Just War Theory and Humanitarian Interventions: Walzer and Rawls

ABSTRACT

 

1. Both Michael Walzer and John Rawls divide the theory of just war into two parts: justice in the causes of going to war and justice in the conduct of war. Both thinkers sharply distinguish between the status of combatant and noncombatant. And they argue for the equal protection of noncombatants on both sides; the war convention is largely concerned with protecting the noncombatants’ human rights to life and liberty. But the lives of combatants are not similarly protected by the conventions of war.
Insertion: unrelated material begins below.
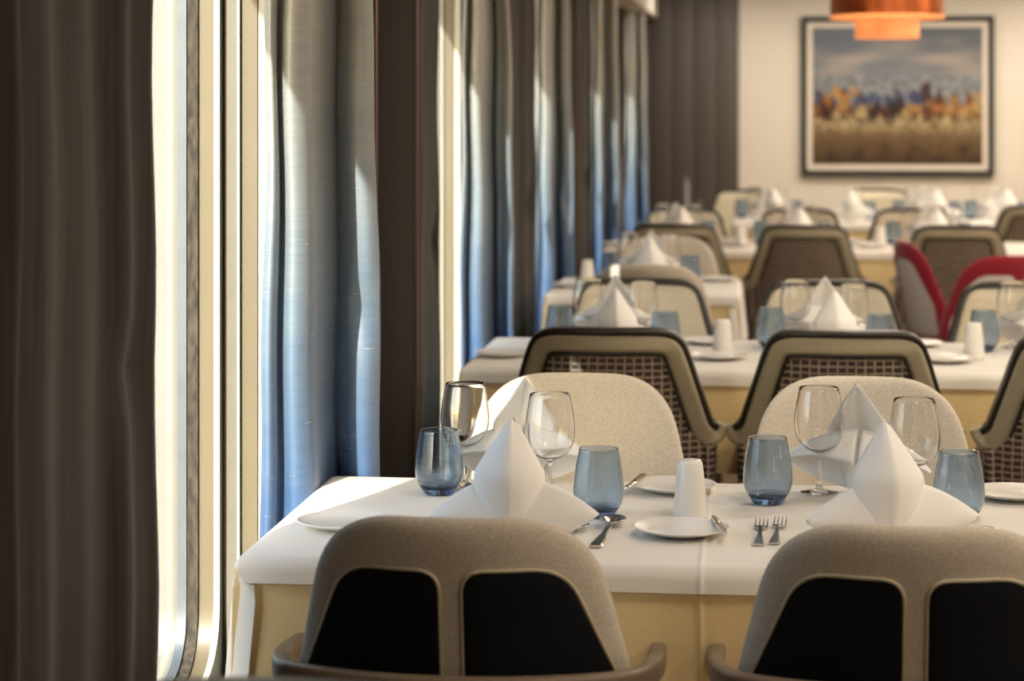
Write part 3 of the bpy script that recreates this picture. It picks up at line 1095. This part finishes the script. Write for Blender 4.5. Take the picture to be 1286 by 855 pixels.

Walzer says that the soldier (the combatant) forfeits his or her human rights to life and liberty and takes on, in their place, certain "war rights." Rawls uses, not a forfeit argument, but a self-defense argument. (Here soldiers on each side are protecting themselves, in combat, from attacks by soldiers on the other side, and each side may use lethal force in self-defense.) I criticize both these arguments. 2. One of the important new dimensions of just war theory is the notion of  interventions by country A to protect  human rights from violation in country B.  Here I want to consider three main points in the theories under review: (a) Various kinds of humanitarian intervention and the level of human rights violation required to trigger forcible military interventions. (b) The justification of such interventions. (c) The appropriate agent(s) who might legitimately undertake a forcible military intervention.